Félicitations à tous ceux qui ont lu jusque-là ce récit très « égotiste »... Mais comme je vis cette situation avec de plus en plus de difficulté, je me suis proposé d’exposer ici quelques-uns de ses aspects – pour mon propre réconfort, et pour celui des lecteurs qui, nous lisant, se reconnaîtront peut-être.
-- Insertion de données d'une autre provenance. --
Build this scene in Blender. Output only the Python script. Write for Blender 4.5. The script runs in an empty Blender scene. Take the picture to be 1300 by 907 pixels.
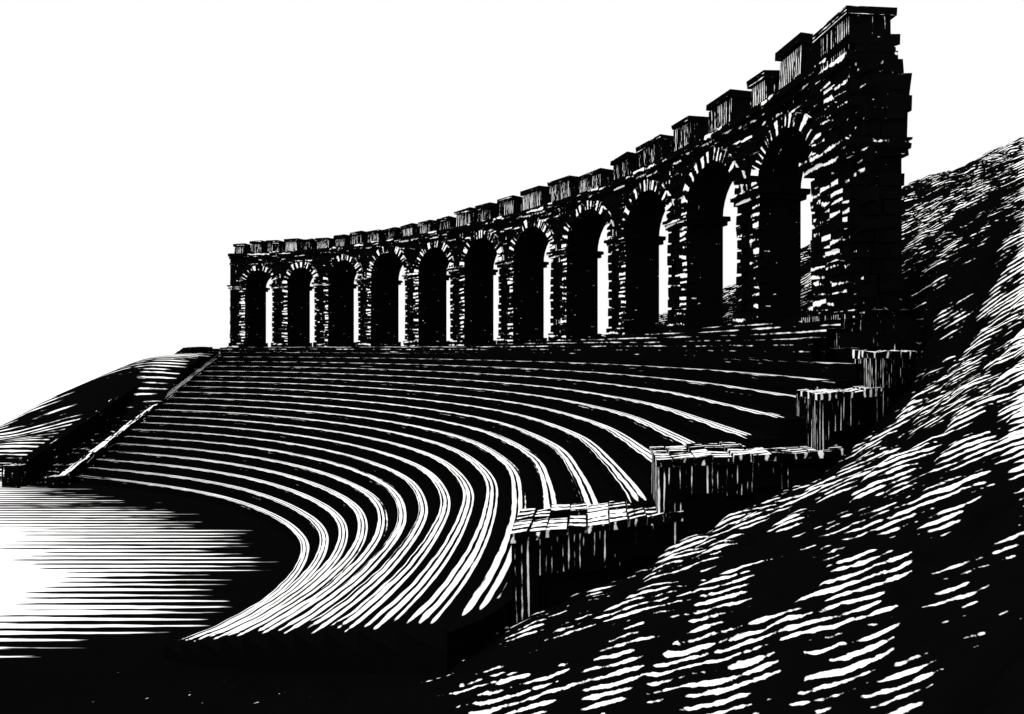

Certains s’interrogeront peut-être de savoir pourquoi je vis si mal le célibat à mon âge. On a en effet pu me dire : tu es encore jeune, il est inutile de se presser et de prendre le risque d’un mauvais choix. À cela, deux choses : déjà qu’à l’approche de la trentaine, beaucoup de catholiques sont déjà mariés et avec des enfants ; ensuite que la question de l’âge est très relative selon les personnes. Certains se sentent prêts au mariage à 25 ans, d’autres à 35 ans. Dans mon cas, étant actif et installé à 28 ans, et ayant déjà bien profité de mon célibat, la solitude me semble absurde et sans intérêt. En tant que catholique, je pense que le célibat, s’il n’est pas consacré ou sacerdotal, est parfaitement contre-nature. Un laïc doit se marier et procréer, c’est le plan voulu par Dieu. Et à cela s’ajoute, bien sûr, le manque affectif, qu’on peut connaître à tout âge. D’autres s’interrogeront peut-être sur quelque chose de plus tabou, mais mes exigences sont loin d’être impossibles. Comme tout le monde je recherche avant tout quelqu’un qui me corresponde. D’autre part, et c’est assez amusant de l’écrire, mais je ne suis pas laid. Je le précise tout en étant convaincu que la question de la beauté est somme toute assez secondaire pour un garçon. Une fille est immédiatement jugée et appréciée sur ce critère. Un homme, pour peu qu’il ait du charme, de l’assurance et de la conversation, sera moins pénalisé de ce côté-là. C’est pour cette raison que j’ai souvent vu des filles ravissantes aux bras d’hommes plutôt laids, mais que je n’ai pour le moment jamais vu l’inverse.
Je retiens de tout ceci la leçon suivante : il est inutile de « chercher » activement une femme. Dieu seul décide. Il pourra vous la faire rencontrer même si vous êtes anachorète au moment de votre seul sortie annuelle, comme Il vous la refusera malgré vos sorties quotidiennes et vos implications paroissiales. La seule solution est de prier et d’espérer. De nos jours il n’y a rien d’autre à faire.
Si cependant vous avez des conseils pratiques, je suis preneur, mais je me demande bien ce que je pourrais faire de plus – à part prier davantage. Ce qui m’intéresserait, en revanche, c’est d’avoir vos témoignages sur la question matrimoniale. Le mariage me semble quelque chose de si lointain et de si impossible que je suis curieux de savoir comment les utilisateurs du forum ont quitté le célibat.
Merci à tous, d’avance, pour vos réponses.